→ PROBLEM REQUIREMENTS
Write out the material exactly. Do not include the pictures.

→ DATA SHOWN
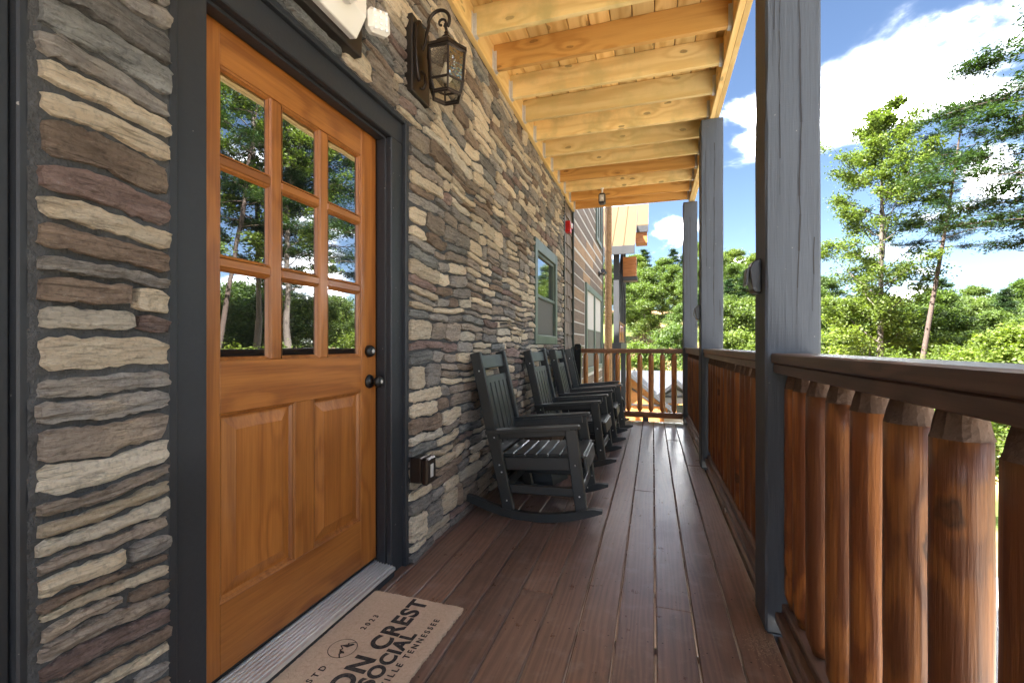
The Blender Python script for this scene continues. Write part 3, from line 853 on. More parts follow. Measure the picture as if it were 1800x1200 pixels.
def frame_strip(ya, yb, za, zb, w_, x0, x1, name, mats=('door_v', 'door_h')):
    """sloped moulding round an opening: outer edge at x1, inner edge at x0"""
    bm = bmesh.new()
    o_ = [(ya, za), (yb, za), (yb, zb), (ya, zb)]; i_ = [(ya + w_, za + w_), (yb - w_, za + w_), (yb - w_, zb - w_), (ya + w_, zb - w_)]
    h_ = [(ya + w_ * .45, za + w_ * .45), (yb - w_ * .45, za + w_ * .45), (yb - w_ * .45, zb - w_ * .45), (ya + w_ * .45, zb - w_ * .45)]
    def R_(pts, x): return [bm.verts.new((x, rel(y), dz(z))) for y, z in pts]
    r0 = R_(o_, x1); r1 = R_(h_, x1 - .003); r1b = R_(h_, x1 - .006); r2 = R_(i_, x0)
    for A, B in ((r0, r1), (r1, r1b), (r1b, r2)):
        for k in range(4): bm.faces.new((A[k], A[(k + 1) % 4], B[(k + 1) % 4], B[k]))
    bmesh.ops.recalc_face_normals(bm, faces=bm.faces)
    me = mesh_bm(bm); 
    o = obj(name, me, MT[mats[0]], door)
    return o
for (ya, yb) in cols:
    for (za, zb) in rows:
        p = obj('pane', box(-.024, -.018, rel(ya), rel(yb), dz(za), dz(zb), 0), MT['glass'], door)
        frame_strip(ya + .0005, yb - .0005, za + .0005, zb - .0005, .012, -.0178, -.0038, 'glazing_bead')
for (ya, yb) in ((1.0965, 1.4095), (1.5125, 1.8195)):
    za, zb = .3055, .9045
    frame_strip(ya, yb, za, zb, .014, -.018, -.001, 'panel_moulding')
    bm = bmesh.new()
    def ringp(e, x): return [bm.verts.new((x, rel(a), dz(b))) for a, b in ((ya + e, za + e), (yb - e, za + e), (yb - e, zb - e), (ya + e, zb - e))]
    a_ = ringp(.008, -.019); b_ = ringp(.020, -.019); c_ = ringp(.058, -.006); d_ = ringp(.0595, -.0045)
    for A, B in ((a_, b_), (b_, c_), (c_, d_)):
        for k in range(4): bm.faces.new((A[k], A[(k + 1) % 4], B[(k + 1) % 4], B[k]))
    bm.faces.new(d_); bmesh.ops.recalc_face_normals(bm, faces=bm.faces)
    for f in bm.faces:
        if f.normal.x < -.5: f.normal_flip()
    obj('raised_panel', mesh_bm(bm), MT['door_v'], door)
obj('back', box(-LT, -.026, rel(1.0965), rel(1.8195), dz(ZB), dz(ZT), 0), MT['trim_in'], door)
def rotx(me):  # lathe axis z -> x
    me.transform(Matrix.Rotation(R(90), 4, 'Y')); return me
kx, kz = rel(1.882), .948
kn = obj('knob', rotx(lathe([(.0, -.001), (.033, 0), (.033, .006), (.028, .010), (.012, .013), (.011, .030), (.020, .036), (.027, .045), (.028, .054), (.024, .064), (.012, .069), (0, .070)], 24, True)), MT['blackmetal'], door, (0, kx, dz(kz)))
db = obj('deadbolt', rotx(lathe([(0, -.001), (.030, 0), (.028, .012), (.024, .022), (.016, .024), (0, .0245)], 24, True)), MT['blackmetal'], door, (0, kx - .003, dz(1.093)))
obj('keyhole_disc', rotx(lathe([(0, .0), (.010, .0), (.010, .004), (0, .0042)], 12)), MT['steel'], db, (.0238, 0, 0))
obj('keyhole_disc', rotx(lathe([(0, .0), (.008, .0), (.008, .003), (0, .0032)], 12)), MT['steel'], kn, (.069, 0, 0))
obj('weather_strip', box(-.045, -.004, rel(YL + .003), rel(YR - .003), dz(.068), dz(.0815), 0), MT['blackmetal'], door)
# threshold
th = thing('threshold', 'ribbed aluminium threshold under the orange door', 'threshold', (-1.25, 1.4625, 0))
prof = [(-.07, .02), (-.07, .066), (-.052, .066)]
x = -.05
for k in range(7):
    z = .0625 - .0022 * k
    prof += [(x, z), (x + .001, z + .005), (x + .0045, z + .005), (x + .0055, z)]; x += .0145
prof += [(.056, .048), (.058, .042), (.058, .034), (.05, .034), (.05, .02)]
obj('ribbed_plate', prism(prof[::-1], (rel(Yin0 + .001), rel(Yin1 - .001)), 'Y'), MT['alu'], th)
obj('sill_block', box(-.07, .045, rel(Yin0 + .002), rel(Yin1 - .002), .001, .0195, .0), MT['trim'], th)
obj('sill_nose', box(.0455, .052, rel(Yin0 + .002), rel(Yin1 - .002), .001, .033, .001), MT['trim'], th)

# second (black) door left of the stone strip
d2 = thing('door_casing', 'blue black painted casing at the left edge, beside the narrow stone strip', 'door frame', (CX, 0, 0))
obj('side_casing', box(-.03, 0, .458, .567, .002, 2.26, .004), MT['trim'], d2)
obj('back_band', box(-.02, .02, .568, .590, .002, 2.262, .004), MT['trim'], d2)
obj('head_casing', box(-.03, 0, -.60, .567, 2.261, 2.38, .004), MT['trim'], d2)
obj('side_casing', box(-.03, 0, -.60, -.48, .002, 2.26, .004), MT['trim'], d2)
obj('fascia', box(-.06, -.031, -2.6, .59, 2.30, 3.45, .0), MT['trim'], d2)
obj('panelling', box(-.06, -.031, -2.6, -.60, .0, 2.30, .0), MT['trim'], d2)
dd = thing('black_door', 'plain black door beyond the left edge of the picture', 'door', (-1.27, -.01, 0))
obj('leaf', box(-.04, 0, -.47, .468, .02, 2.26, .002), MT['trim'], dd)
obj('raised_panel', box(.0, .01, -.36, .36, .3, .95, .008), MT['trim'], dd); obj('raised_panel', box(.0, .01, -.36, .36, 1.15, 2.1, .008), MT['trim'], dd)

# ------------------------------------------------------------------ window in the stone wall
wi = thing('sash_window', 'green framed sash window set in the stone wall above the rocking chairs', 'window', (WX, (WIN[0] + WIN[1]) / 2, WIN[2]))
hw = (WIN[1] - WIN[0]) / 2; hh = WIN[3] - WIN[2]
tw = .10
obj('frame', box(-.06, .02, -hw, -hw + tw, 0, hh, .004), MT['green'], wi)
obj('frame', box(-.06, .02, hw - tw, hw, 0, hh, .004), MT['green'], wi)
obj('frame', box(-.06, .019, -hw + tw + .001, hw - tw - .001, hh - .12, hh, .004), MT['green'], wi)
obj('frame', box(-.06, .019, -hw + tw + .001, hw - tw - .001, 0, .10, .004), MT['green'], wi)
z0, z1 = .101, hh - .121; zm = .5 * (z0 + z1) - .03; a, b = -hw + tw + .001, hw - tw - .001
for nm, za, zb, xo in (('upper_sash', zm - .02, z1, 0.0), ('lower_sash', z0, zm + .012, -.018)):
    bm = bmesh.new(); f = .035
    bm_box(bm, -.05 + xo, -.005 + xo, a, a + f, za, zb, .003); bm_box(bm, -.05 + xo, -.005 + xo, b - f, b, za, zb, .003)
    bm_box(bm, -.049 + xo, -.006 + xo, a + f, b - f, za, za + f, .003); bm_box(bm, -.049 + xo, -.006 + xo, a + f, b - f, zb - f, zb, .003)
    s = obj(nm, mesh_bm(bm), MT['green'], wi)
    obj('pane', box(-.034 + xo, -.028 + xo, a + f - .003, b - f + .003, za + f - .003, zb - f + .003, 0), MT['glass2'], s)
obj('insect_screen', box(-.0165, -.0145, a + .02, b - .02, z0 + .012, zm - .022, 0), MT['screen'], wi)
obj('check_rail', box(-.012, .004, a, b, zm - .018, zm + .018, .003), MT['green'], wi)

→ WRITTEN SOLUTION
The Blender Python script for this scene continues. Write part 3, from line 853 on. More parts follow. Measure the picture as if it were 1800x1200 pixels.
def frame_strip(ya, yb, za, zb, w_, x0, x1, name, mats=('door_v', 'door_h')):
    """sloped moulding round an opening: outer edge at x1, inner edge at x0"""
    bm = bmesh.new()
    o_ = [(ya, za), (yb, za), (yb, zb), (ya, zb)]; i_ = [(ya + w_, za + w_), (yb - w_, za + w_), (yb - w_, zb - w_), (ya + w_, zb - w_)]
    h_ = [(ya + w_ * .45, za + w_ * .45), (yb - w_ * .45, za + w_ * .45), (yb - w_ * .45, zb - w_ * .45), (ya + w_ * .45, zb - w_ * .45)]
    def R_(pts, x): return [bm.verts.new((x, rel(y), dz(z))) for y, z in pts]
    r0 = R_(o_, x1); r1 = R_(h_, x1 - .003); r1b = R_(h_, x1 - .006); r2 = R_(i_, x0)
    for A, B in ((r0, r1), (r1, r1b), (r1b, r2)):
        for k in range(4): bm.faces.new((A[k], A[(k + 1) % 4], B[(k + 1) % 4], B[k]))
    bmesh.ops.recalc_face_normals(bm, faces=bm.faces)
    me = mesh_bm(bm); 
    o = obj(name, me, MT[mats[0]], door)
    return o
for (ya, yb) in cols:
    for (za, zb) in rows:
        p = obj('pane', box(-.024, -.018, rel(ya), rel(yb), dz(za), dz(zb), 0), MT['glass'], door)
        frame_strip(ya + .0005, yb - .0005, za + .0005, zb - .0005, .012, -.0178, -.0038, 'glazing_bead')
for (ya, yb) in ((1.0965, 1.4095), (1.5125, 1.8195)):
    za, zb = .3055, .9045
    frame_strip(ya, yb, za, zb, .014, -.018, -.001, 'panel_moulding')
    bm = bmesh.new()
    def ringp(e, x): return [bm.verts.new((x, rel(a), dz(b))) for a, b in ((ya + e, za + e), (yb - e, za + e), (yb - e, zb - e), (ya + e, zb - e))]
    a_ = ringp(.008, -.019); b_ = ringp(.020, -.019); c_ = ringp(.058, -.006); d_ = ringp(.0595, -.0045)
    for A, B in ((a_, b_), (b_, c_), (c_, d_)):
        for k in range(4): bm.faces.new((A[k], A[(k + 1) % 4], B[(k + 1) % 4], B[k]))
    bm.faces.new(d_); bmesh.ops.recalc_face_normals(bm, faces=bm.faces)
    for f in bm.faces:
        if f.normal.x < -.5: f.normal_flip()
    obj('raised_panel', mesh_bm(bm), MT['door_v'], door)
obj('back', box(-LT, -.026, rel(1.0965), rel(1.8195), dz(ZB), dz(ZT), 0), MT['trim_in'], door)
def rotx(me):  # lathe axis z -> x
    me.transform(Matrix.Rotation(R(90), 4, 'Y')); return me
kx, kz = rel(1.882), .948
kn = obj('knob', rotx(lathe([(.0, -.001), (.033, 0), (.033, .006), (.028, .010), (.012, .013), (.011, .030), (.020, .036), (.027, .045), (.028, .054), (.024, .064), (.012, .069), (0, .070)], 24, True)), MT['blackmetal'], door, (0, kx, dz(kz)))
db = obj('deadbolt', rotx(lathe([(0, -.001), (.030, 0), (.028, .012), (.024, .022), (.016, .024), (0, .0245)], 24, True)), MT['blackmetal'], door, (0, kx - .003, dz(1.093)))
obj('keyhole_disc', rotx(lathe([(0, .0), (.010, .0), (.010, .004), (0, .0042)], 12)), MT['steel'], db, (.0238, 0, 0))
obj('keyhole_disc', rotx(lathe([(0, .0), (.008, .0), (.008, .003), (0, .0032)], 12)), MT['steel'], kn, (.069, 0, 0))
obj('weather_strip', box(-.045, -.004, rel(YL + .003), rel(YR - .003), dz(.068), dz(.0815), 0), MT['blackmetal'], door)
# threshold
th = thing('threshold', 'ribbed aluminium threshold under the orange door', 'threshold', (-1.25, 1.4625, 0))
prof = [(-.07, .02), (-.07, .066), (-.052, .066)]
x = -.05
for k in range(7):
    z = .0625 - .0022 * k
    prof += [(x, z), (x + .001, z + .005), (x + .0045, z + .005), (x + .0055, z)]; x += .0145
prof += [(.056, .048), (.058, .042), (.058, .034), (.05, .034), (.05, .02)]
obj('ribbed_plate', prism(prof[::-1], (rel(Yin0 + .001), rel(Yin1 - .001)), 'Y'), MT['alu'], th)
obj('sill_block', box(-.07, .045, rel(Yin0 + .002), rel(Yin1 - .002), .001, .0195, .0), MT['trim'], th)
obj('sill_nose', box(.0455, .052, rel(Yin0 + .002), rel(Yin1 - .002), .001, .033, .001), MT['trim'], th)

# second (black) door left of the stone strip
d2 = thing('door_casing', 'blue black painted casing at the left edge, beside the narrow stone strip', 'door frame', (CX, 0, 0))
obj('side_casing', box(-.03, 0, .458, .567, .002, 2.26, .004), MT['trim'], d2)
obj('back_band', box(-.02, .02, .568, .590, .002, 2.262, .004), MT['trim'], d2)
obj('head_casing', box(-.03, 0, -.60, .567, 2.261, 2.38, .004), MT['trim'], d2)
obj('side_casing', box(-.03, 0, -.60, -.48, .002, 2.26, .004), MT['trim'], d2)
obj('fascia', box(-.06, -.031, -2.6, .59, 2.30, 3.45, .0), MT['trim'], d2)
obj('panelling', box(-.06, -.031, -2.6, -.60, .0, 2.30, .0), MT['trim'], d2)
dd = thing('black_door', 'plain black door beyond the left edge of the picture', 'door', (-1.27, -.01, 0))
obj('leaf', box(-.04, 0, -.47, .468, .02, 2.26, .002), MT['trim'], dd)
obj('raised_panel', box(.0, .01, -.36, .36, .3, .95, .008), MT['trim'], dd); obj('raised_panel', box(.0, .01, -.36, .36, 1.15, 2.1, .008), MT['trim'], dd)

# ------------------------------------------------------------------ window in the stone wall
wi = thing('sash_window', 'green framed sash window set in the stone wall above the rocking chairs', 'window', (WX, (WIN[0] + WIN[1]) / 2, WIN[2]))
hw = (WIN[1] - WIN[0]) / 2; hh = WIN[3] - WIN[2]
tw = .10
obj('frame', box(-.06, .02, -hw, -hw + tw, 0, hh, .004), MT['green'], wi)
obj('frame', box(-.06, .02, hw - tw, hw, 0, hh, .004), MT['green'], wi)
obj('frame', box(-.06, .019, -hw + tw + .001, hw - tw - .001, hh - .12, hh, .004), MT['green'], wi)
obj('frame', box(-.06, .019, -hw + tw + .001, hw - tw - .001, 0, .10, .004), MT['green'], wi)
z0, z1 = .101, hh - .121; zm = .5 * (z0 + z1) - .03; a, b = -hw + tw + .001, hw - tw - .001
for nm, za, zb, xo in (('upper_sash', zm - .02, z1, 0.0), ('lower_sash', z0, zm + .012, -.018)):
    bm = bmesh.new(); f = .035
    bm_box(bm, -.05 + xo, -.005 + xo, a, a + f, za, zb, .003); bm_box(bm, -.05 + xo, -.005 + xo, b - f, b, za, zb, .003)
    bm_box(bm, -.049 + xo, -.006 + xo, a + f, b - f, za, za + f, .003); bm_box(bm, -.049 + xo, -.006 + xo, a + f, b - f, zb - f, zb, .003)
    s = obj(nm, mesh_bm(bm), MT['green'], wi)
    obj('pane', box(-.034 + xo, -.028 + xo, a + f - .003, b - f + .003, za + f - .003, zb - f + .003, 0), MT['glass2'], s)
obj('insect_screen', box(-.0165, -.0145, a + .02, b - .02, z0 + .012, zm - .022, 0), MT['screen'], wi)
obj('check_rail', box(-.012, .004, a, b, zm - .018, zm + .018, .003), MT['green'], wi)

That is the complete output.